In 2002 he filed a PIL against motorized three wheeler make-shift auto-rickshaws that were used for selling fish. “Bikes like Bullet were stolen and its engine was used for such auto-rickshaws. They did not come under the motor vehicles act because the government was unable to decide under which category they would come. Without regulation the number of such vehicles increased and there were a lot of accidents. I wrote to the Transport Secretary asking him to issue a tender so that manufacturers could come forward and manufacture these legally. He could not find any manufacturer. It was then that I filed a PIL pleading the court to declare these as illegal. For the fishermen it was former Union minister Chidambaram’s wife who was the lawyer. She offered me Rs. 4 lakh to withdraw my case, but I did not.
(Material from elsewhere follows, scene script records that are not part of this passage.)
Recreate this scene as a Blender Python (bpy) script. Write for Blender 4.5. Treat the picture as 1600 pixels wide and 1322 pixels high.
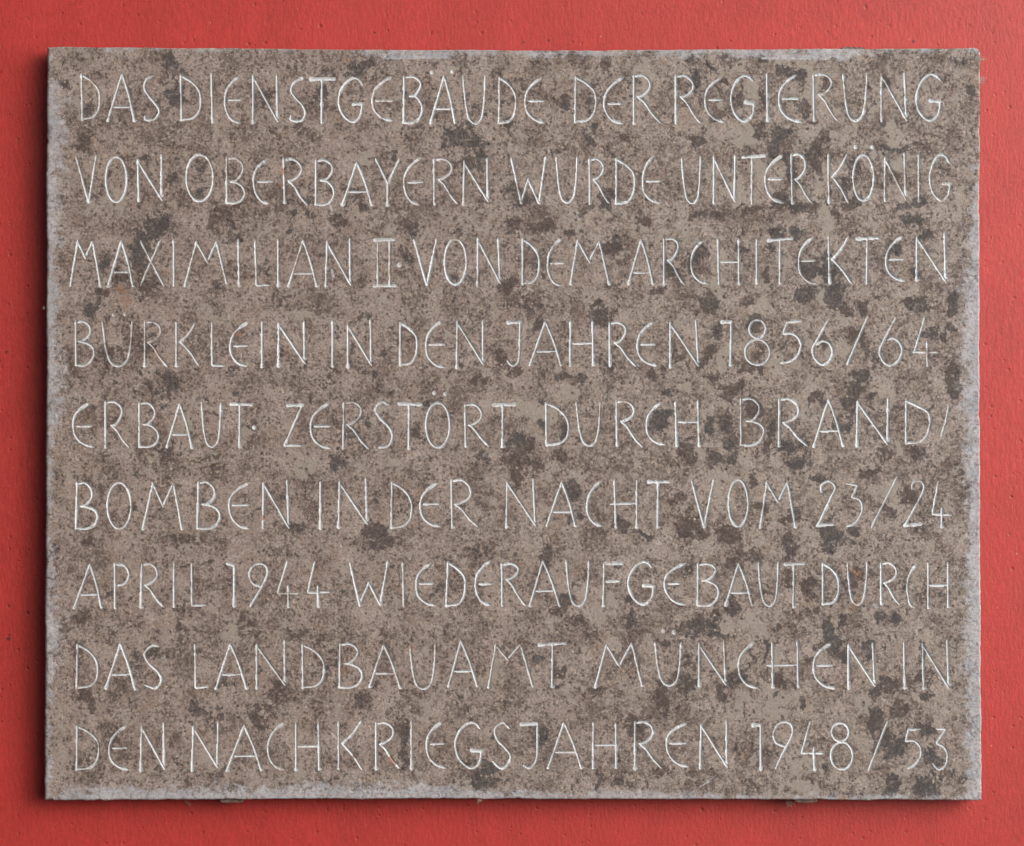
import bpy, math, random
import numpy as np
from mathutils import Vector

# ------------------------------------------------------------------ scene, camera, light
for o in list(bpy.data.objects):
    bpy.data.objects.remove(o, do_unlink=True)
SC = bpy.context.scene
COL = SC.collection
S = 0.0006                      # metres for one pixel of the 1600 px wide photograph
FRONT = -0.026                  # y of the plaque's face (the wall's face is y = 0)
DIST = 2.4

cam = bpy.data.cameras.new('camera')
cam_o = bpy.data.objects.new('camera', cam)
COL.objects.link(cam_o)
cam.sensor_width = 36.0
cam.lens = 36.0 * DIST / (1600 * S)
cam.clip_start, cam.clip_end = 0.05, 200.0
cam_o.location = (0.0, FRONT - DIST, 0.0)
cam_o.rotation_euler = (math.radians(90), 0, 0)
SC.camera = cam_o

SUN_DIR = Vector((1.05, -1.0, 0.52)).normalized()     # from the wall towards the light
ELEV = math.asin(SUN_DIR.z)
AZ = math.atan2(SUN_DIR.x, SUN_DIR.y)
world = bpy.data.worlds.new('World')
SC.world = world
world.use_nodes = True
wn = world.node_tree
wn.nodes.clear()
sky = wn.nodes.new('ShaderNodeTexSky')
sky.sky_type = 'NISHITA'
sky.sun_disc = False
sky.sun_elevation = ELEV
sky.sun_rotation = AZ
sky.air_density = 0.6
sky.dust_density = 7.0
sky.ozone_density = 0.0
bg = wn.nodes.new('ShaderNodeBackground')
bg.inputs['Strength'].default_value = 0.08
wo = wn.nodes.new('ShaderNodeOutputWorld')
warm = wn.nodes.new('ShaderNodeMix')            # the passage's warm red walls and ceiling tint what reaches this wall
warm.data_type = 'RGBA'; warm.blend_type = 'MULTIPLY'
warm.inputs[0].default_value = 1.0
warm.inputs[7].default_value = (1.0, 0.80, 0.73, 1)
wn.links.new(sky.outputs[0], warm.inputs[6])
wn.links.new(warm.outputs[2], bg.inputs[0])
wn.links.new(bg.outputs[0], wo.inputs[0])

sun = bpy.data.lights.new('sun', 'SUN')
sun.energy = 1.55
sun.angle = math.radians(58)
sun.color = (1.0, 1.0, 0.99)
sun_o = bpy.data.objects.new('sun', sun)
COL.objects.link(sun_o)
sun_o.location = SUN_DIR * 5
sun_o.rotation_euler = SUN_DIR.to_track_quat('Z', 'Y').to_euler()

# area lamp added to brighten the wall rightwards; stands for an assumed, unseen passage opening
opening = bpy.data.lights.new('assumed_opening_light', 'AREA')
opening.shape = 'RECTANGLE'
opening.size, opening.size_y = 1.6, 2.2
opening.energy = 52.0
opening.color = (0.92, 0.97, 1.0)
opening_o = bpy.data.objects.new('assumed_opening_light', opening)
COL.objects.link(opening_o)
opening_o.location = (2.3, -1.75, 0.75)
opening_o.rotation_euler = Vector((2.3, -1.75, 0.75)).to_track_quat('Z', 'Y').to_euler()

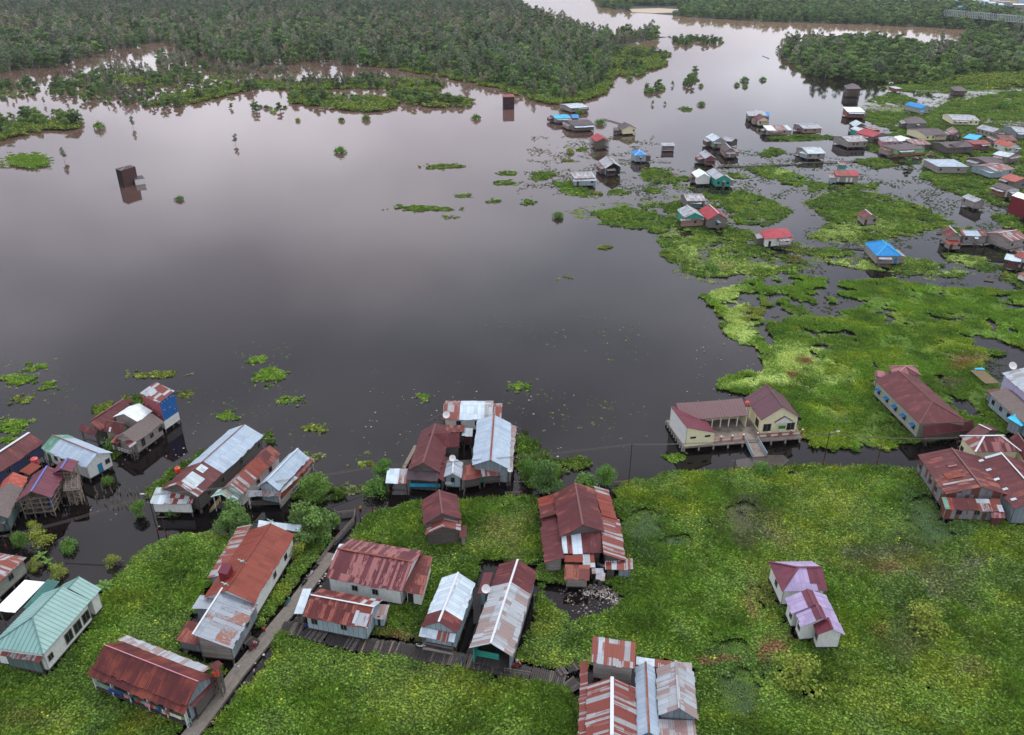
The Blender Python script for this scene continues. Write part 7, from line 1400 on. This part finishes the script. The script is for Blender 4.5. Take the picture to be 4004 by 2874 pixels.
T['g'] = pole('H', (1040, 1300), (1063, 1125), 'thin red-footed pole beside the submerged road')
T['h'] = pole('A', (1480, 1600), (1432, 1400), 'pole with red foot in the dark canal below the zinc porches')
T['i'] = pole('A', (1400, 1560), (1300, 1200), 'street lamp leaning over the stakes and the canal', lamp=(-.9, .2))
T['j'] = pole('V', (75, 185), (5, 30), 'dark pole by the rusty grey hip roof at the left edge')
T['k'] = pole('D', (250, 850), (250, 730), 'white street lamp beside the zinc lean-to of the cluster', lamp=(.2, -.6), red=False, m='steel')
T['l'] = pole('C', (1022, 255), (1012, 190), 'pale short pole at the water edge by the fence', red=False, arm=False)
T['m'] = pole('E', (440, 1085), (462, 990), 'blue-painted post at the plank walk, left one', arm=False, red=False, m='bluep', r=.08); T['n'] = pole('E', (828, 1130), (838, 1060), 'blue-painted post at the plank walk, right one', arm=False, red=False, m='bluep', r=.08)
def wire(p, q, label, sag=.6, n=3, sp=.35):
    p, q = A3(p), A3(q); t = thing('power_line', tuple(p), label, 'power line')
    for k in range(n):
        s = MB(); pts = []
        for i in range(13):
            u_ = i / 12; c = p + (q - p) * u_; c[2] -= sag * 4 * u_ * (1 - u_); c = c + A3(((k - (n - 1) / 2) * sp, 0, -.12 * k)); pts.append(c)
        for i in range(12): s.tube(pts[i], pts[i + 1], .035, .035, 'post', 4, False)
        s.build('wire', t)
wire(T['k'], T['b'], 'three thin wires over the central cluster roofs'); wire(T['b'], T['c'], 'wires passing the front of the cream hall'); wire(T['i'], T['k'], 'wires over the zinc porches and the canal'); wire(T['c'], T['e'], 'wires over the front of the long maroon hip roof'); wire(T['j'], T['i'], 'wires over the left canal')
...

The court held my view correct and declared these vehicles as illegal. The fishermen community got very angry with me because my PIL affected their jobs.

These are just the major PILs that he filed and won. He has lost count of how many he has filed till now. “Somewhere between 400-500,” he says. There have also been instances when his PILs were infructuous and he was fined by the courts. The most recent one was his petition that stated that the Chief Minister of Tamil Nadu O. Pannerselvam was taking orders from his predecessor who had been ineligible to continue following conviction in a disproportionate assets case. The High Court of Madras dismissed his petition calling it publicity and fined his Rs. 25,000. His appeal in the Supreme Court against the High Court order was also quashed.
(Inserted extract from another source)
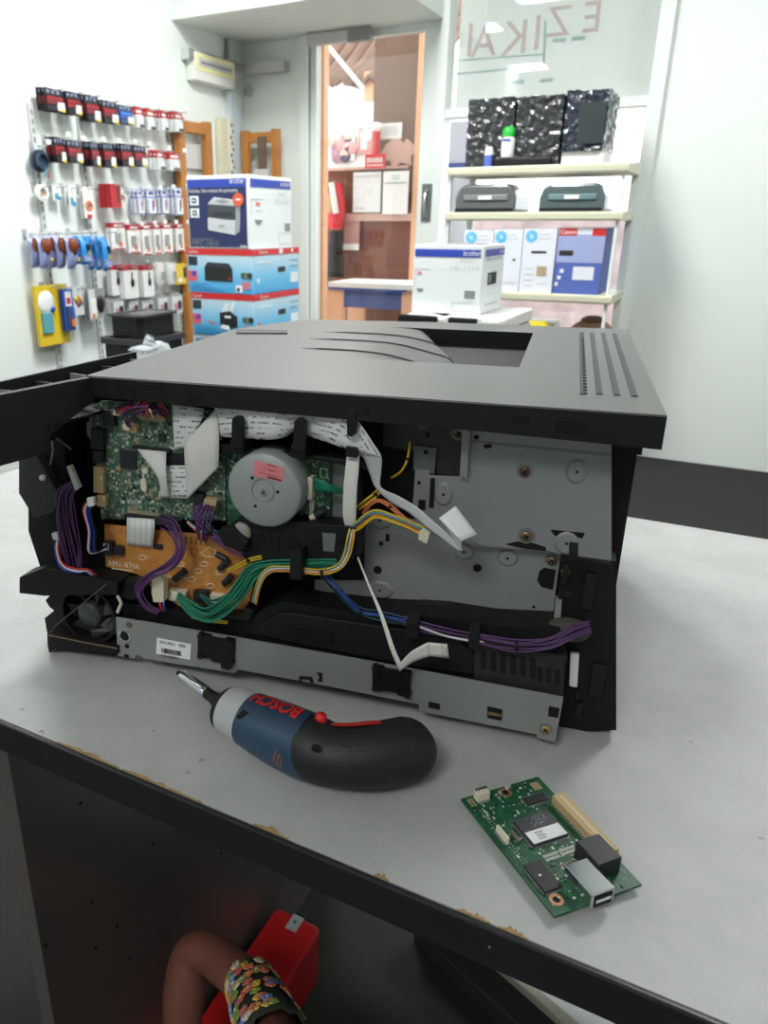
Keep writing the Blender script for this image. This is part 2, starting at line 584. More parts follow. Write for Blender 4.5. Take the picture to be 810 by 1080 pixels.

All this hasn’t stopped him in his path. The activism has cost him much. An eye, quite a few enemies, and his family. His wife, whom he married in 1964 without taking any money as dowry, stays separately. “My father did not attend my marriage because I refused to take dowry,” he says. But his wife is scared to live with him. “People threaten me and my wife and children and afraid of all this. For twelve years now I have been staying alone in a small room.” He still visits his daughter, “But I don’t stay for long,” he said.

Financially, all this effort has not helped him. The dingy room he uses as his office situated in the back of a restaurant on Parrys high road is tiny, overflowing with documents and people. “Everything around me is donated by well-wishers,” he said pointing at his desktop computer, the furniture and the room itself which he was given for his use, free of rent.

Even though, the police are known to fear him, and many government officials take a second before entering into a tussle with the octogenarian, the man has a whole lot of well-wishers.

Apart from the cop hovering around looking at us with a keen watchful eye, sitting in Ramasamy’s room is S Yogambal, assisting him.

“I don’t pay her anything to work for me,” said Ramaswamy, his eyes glowing, voice full of pride. Yogambal had been fighting for an issue with the local police. When she made no headway, someone suggested the name ‘Traffic Ramaswamy’. All it took was a phone call to the Commissioner of Police to solve that issue. She had joined him at work then. Today, she works with him full-time.

It’s not just truthful enaction of laws that Ramaswamy has been fighting for. The man apart from his work, has also seeded his concept of social work in a young girl Fathima, once a homeless orphaned child. Fathima, today has grown up and works in Madurai.

“She used to see me when I regulated traffic and once asked me if she could join me in my work. I immediately accepted and since then she has been with me, learning a lot. Today all officials of the southern districts of Tamil Nadu are scared of her. What I did in 40 years she has achieved in just 2 years,” he says proudly.

As we left, the diminutive 82 year-old was seen yelling into one of his phones, threatening the man (presumably a government official) at the other end with dire consequences if he did not abide by laws. His voice was hoarse, but the strength in it carried his message.